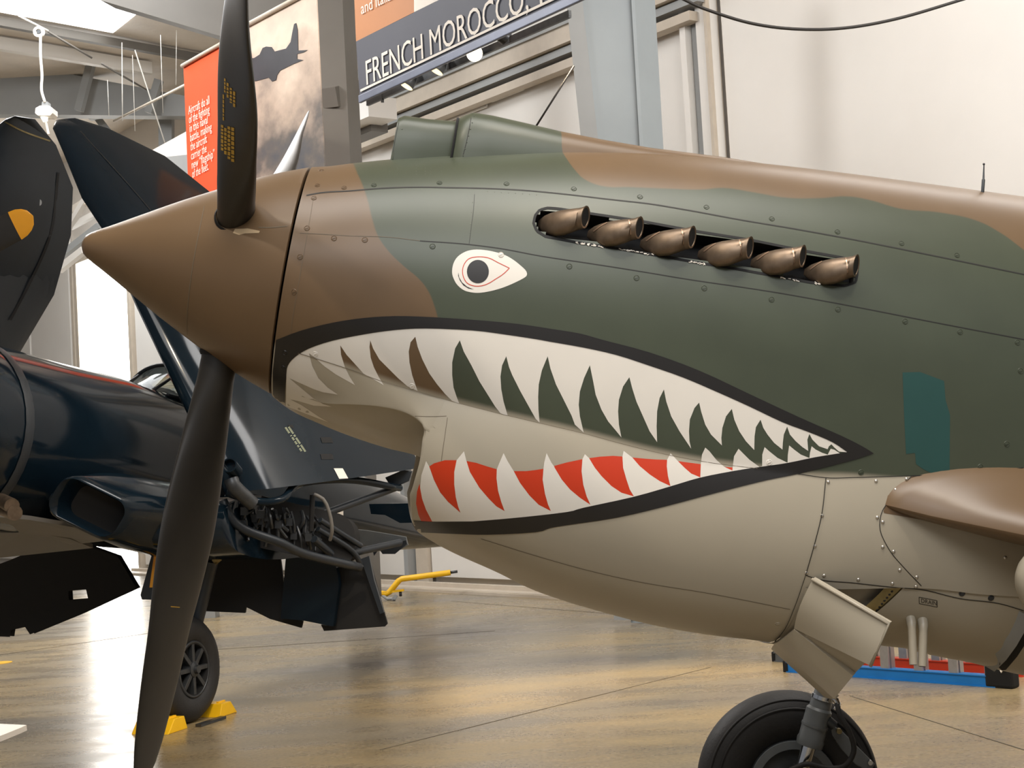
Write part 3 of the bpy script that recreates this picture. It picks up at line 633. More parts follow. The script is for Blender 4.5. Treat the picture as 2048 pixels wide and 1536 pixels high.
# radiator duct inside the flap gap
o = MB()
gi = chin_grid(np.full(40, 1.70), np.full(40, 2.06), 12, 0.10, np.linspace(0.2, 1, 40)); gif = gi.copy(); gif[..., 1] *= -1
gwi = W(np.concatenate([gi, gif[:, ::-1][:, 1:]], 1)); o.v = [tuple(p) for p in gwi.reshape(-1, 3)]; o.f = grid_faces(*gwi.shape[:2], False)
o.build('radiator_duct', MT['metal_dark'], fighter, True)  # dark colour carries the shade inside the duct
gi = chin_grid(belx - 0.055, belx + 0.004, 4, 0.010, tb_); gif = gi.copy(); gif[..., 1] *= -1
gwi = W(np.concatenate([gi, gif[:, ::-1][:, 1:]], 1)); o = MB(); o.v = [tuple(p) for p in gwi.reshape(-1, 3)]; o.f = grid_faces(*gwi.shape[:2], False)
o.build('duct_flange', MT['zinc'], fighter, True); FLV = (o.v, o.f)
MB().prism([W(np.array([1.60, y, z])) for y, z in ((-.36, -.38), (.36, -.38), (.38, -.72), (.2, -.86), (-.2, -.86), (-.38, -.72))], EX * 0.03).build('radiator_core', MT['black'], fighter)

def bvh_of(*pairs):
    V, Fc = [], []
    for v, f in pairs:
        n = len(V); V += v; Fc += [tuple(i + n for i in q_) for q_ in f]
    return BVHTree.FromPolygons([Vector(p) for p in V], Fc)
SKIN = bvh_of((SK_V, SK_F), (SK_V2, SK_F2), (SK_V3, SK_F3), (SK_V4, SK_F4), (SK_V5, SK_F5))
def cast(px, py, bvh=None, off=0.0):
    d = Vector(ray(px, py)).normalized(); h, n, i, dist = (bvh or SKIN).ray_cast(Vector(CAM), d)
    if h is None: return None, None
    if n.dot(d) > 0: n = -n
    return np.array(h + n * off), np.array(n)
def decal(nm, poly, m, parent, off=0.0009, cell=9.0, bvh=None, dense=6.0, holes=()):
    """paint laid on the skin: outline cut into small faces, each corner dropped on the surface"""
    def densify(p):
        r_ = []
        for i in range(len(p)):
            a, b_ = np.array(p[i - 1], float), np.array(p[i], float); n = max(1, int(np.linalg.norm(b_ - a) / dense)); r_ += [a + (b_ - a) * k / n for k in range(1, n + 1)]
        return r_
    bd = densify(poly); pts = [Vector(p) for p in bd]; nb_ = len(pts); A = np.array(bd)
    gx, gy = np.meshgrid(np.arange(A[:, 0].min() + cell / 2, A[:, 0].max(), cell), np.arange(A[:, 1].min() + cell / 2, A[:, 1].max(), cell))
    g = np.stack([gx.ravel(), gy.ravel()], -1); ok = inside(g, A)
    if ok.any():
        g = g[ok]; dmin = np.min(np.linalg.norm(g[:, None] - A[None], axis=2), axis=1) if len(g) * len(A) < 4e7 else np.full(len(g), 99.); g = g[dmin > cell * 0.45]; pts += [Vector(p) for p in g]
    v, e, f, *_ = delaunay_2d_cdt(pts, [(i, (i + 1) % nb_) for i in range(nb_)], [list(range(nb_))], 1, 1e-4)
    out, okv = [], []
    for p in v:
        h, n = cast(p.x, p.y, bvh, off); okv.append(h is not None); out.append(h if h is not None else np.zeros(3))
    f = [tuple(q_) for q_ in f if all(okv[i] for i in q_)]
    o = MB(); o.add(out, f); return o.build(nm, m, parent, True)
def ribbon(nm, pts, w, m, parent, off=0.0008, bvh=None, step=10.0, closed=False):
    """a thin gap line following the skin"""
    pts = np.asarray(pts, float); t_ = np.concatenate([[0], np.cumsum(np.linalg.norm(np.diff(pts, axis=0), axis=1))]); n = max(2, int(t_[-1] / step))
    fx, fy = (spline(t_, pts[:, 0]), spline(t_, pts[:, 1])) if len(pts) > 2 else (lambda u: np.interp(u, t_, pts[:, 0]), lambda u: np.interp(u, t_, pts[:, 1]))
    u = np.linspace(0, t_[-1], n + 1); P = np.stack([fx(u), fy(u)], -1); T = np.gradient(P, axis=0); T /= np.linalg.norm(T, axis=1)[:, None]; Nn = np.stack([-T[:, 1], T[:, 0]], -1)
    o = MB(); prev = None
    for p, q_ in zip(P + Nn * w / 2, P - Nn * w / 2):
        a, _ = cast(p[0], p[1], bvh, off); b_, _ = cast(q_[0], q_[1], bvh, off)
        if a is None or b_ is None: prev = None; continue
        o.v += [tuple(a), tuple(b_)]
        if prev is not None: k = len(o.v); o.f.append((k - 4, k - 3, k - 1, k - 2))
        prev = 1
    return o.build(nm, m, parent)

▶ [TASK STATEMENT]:
Pictures stay out. Print the data exactly, from its first line through the line containing "MB().prism([W(np.array([1.60, y, z]))".

▶ [IN RESPONSE]:
Write part 3 of the bpy script that recreates this picture. It picks up at line 633. More parts follow. The script is for Blender 4.5. Treat the picture as 2048 pixels wide and 1536 pixels high.
# radiator duct inside the flap gap
o = MB()
gi = chin_grid(np.full(40, 1.70), np.full(40, 2.06), 12, 0.10, np.linspace(0.2, 1, 40)); gif = gi.copy(); gif[..., 1] *= -1
gwi = W(np.concatenate([gi, gif[:, ::-1][:, 1:]], 1)); o.v = [tuple(p) for p in gwi.reshape(-1, 3)]; o.f = grid_faces(*gwi.shape[:2], False)
o.build('radiator_duct', MT['metal_dark'], fighter, True)  # dark colour carries the shade inside the duct
gi = chin_grid(belx - 0.055, belx + 0.004, 4, 0.010, tb_); gif = gi.copy(); gif[..., 1] *= -1
gwi = W(np.concatenate([gi, gif[:, ::-1][:, 1:]], 1)); o = MB(); o.v = [tuple(p) for p in gwi.reshape(-1, 3)]; o.f = grid_faces(*gwi.shape[:2], False)
o.build('duct_flange', MT['zinc'], fighter, True); FLV = (o.v, o.f)
MB().prism([W(np.array([1.60, y, z])) for y, z in ((-.36, -.38), (.36, -.38), (.38, -.72), (.2, -.86), (-.2, -.86), (-.38, -.72))], EX * 0.03).build('radiator_core', MT['black'], fighter)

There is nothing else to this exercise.